Our extraordinarily sharp new lawyer shares a surname, probably coincidentally, with one of our longest-term neighbours, Claudia.
It sounds unswervingly French, but a claim could be made for its Englishness; Norman-Englishness at least.
It is very similar in sound and formulation to the surname of a consistently high-achieving Canadian-British family whose notable members include Marcel, Louis, Paul and Justin.
It might be translated as meaning ‘compost’, but I have suggested a more appropriate alternative as the title of this post.
Anyway, at the end of last week we ran into Claudia close to the nearby parque and she showed us some recent pics of one of her offspring, now residing full time in St Albans, England.
To do this she made use of a recent model Samsung smartphone and this sent me into a bit of a revery about how the world has changed so much in just a pair of generations, really.
My father visited both North and South America as a young man, but by BOAT.
When I first came to Central America in the 80s, communications with the outside world were hard to come by. Guatel…enough said.
When the Loma Prieto earthquake occurred in California in 1989 (yesterday was the 34th anniversary), we all gathered in the one bar in town that had a TV with cable: Mistral.
Sometimes when I remember this it is a flat-screen telly, but of course it cannot have been.
All the gringos then in Antigua (like, all six of them) were gathered there, eyes glued.
A couple of years later, although I was starting to make a few tentative steps online with a WWW-less Internet and CompuServe, in my professional life in London I was tied to the dreaded fax machine and even Telex.
As a kid I was privileged enough to have had family holidays around Europe and then as a teen I undertook a series of railway odysseys around the same continent, repeatedly dipping behind the Iron Curtain, but so-called long haul travel remained expensive and still open only to a relatively affluent elite.

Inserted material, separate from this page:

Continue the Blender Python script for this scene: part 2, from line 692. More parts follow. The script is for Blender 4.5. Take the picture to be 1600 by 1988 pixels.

Some months before I first came here a friend sent me a postcard from Honduras and this seemed to have reached my pigeonhole at Girton from one of the most remote and exotic locations (!), and at the time I was sitting several afternoons a week in one of the isolated upper levels of the Cambridge University Library, reading up on the Russian imperial expansion into Central Asia and dreaming of unlikely expeditions to places like Tashkent, today altogether more readily accessible.
And so to Claudia and her smartphone. She belongs to the generation of V's oldest brother Felipe. They grew up together as children, and she still lives right on the edge of what was V's father's substantial original plot in El Panorama.
She seemingly hasn't moved much in her life, at least not permanently, for she has travelled in way her own grandparents might have marveled at, but the world around her has changed significantly and her real time access to those changes and ability to navigate them with ease is very apparent.
One more sign of change over a comparatively short period of time. When V and I were first 'dating' I was under orders to return her to the family home by around 8pm at the latest every evening.
This mostly involved a last ditch taxi dash from what is now 'La Calzada', then a mostly deserted avenue after dusk, but sometimes we would have enough spare time to walk. And between her finger-tapping father and the Ramada hotel (now the Soleil) at the edge of the Calle Sucia, there was absolutely NOTHING, not a single structure, street lamp etc, just unnerving darkness and a road edged by dirt or mud right the way through.
Taxis sometimes seemed genuinely reluctant to do the journey. Rather like the Isle of Dogs in the period just before we set up home there.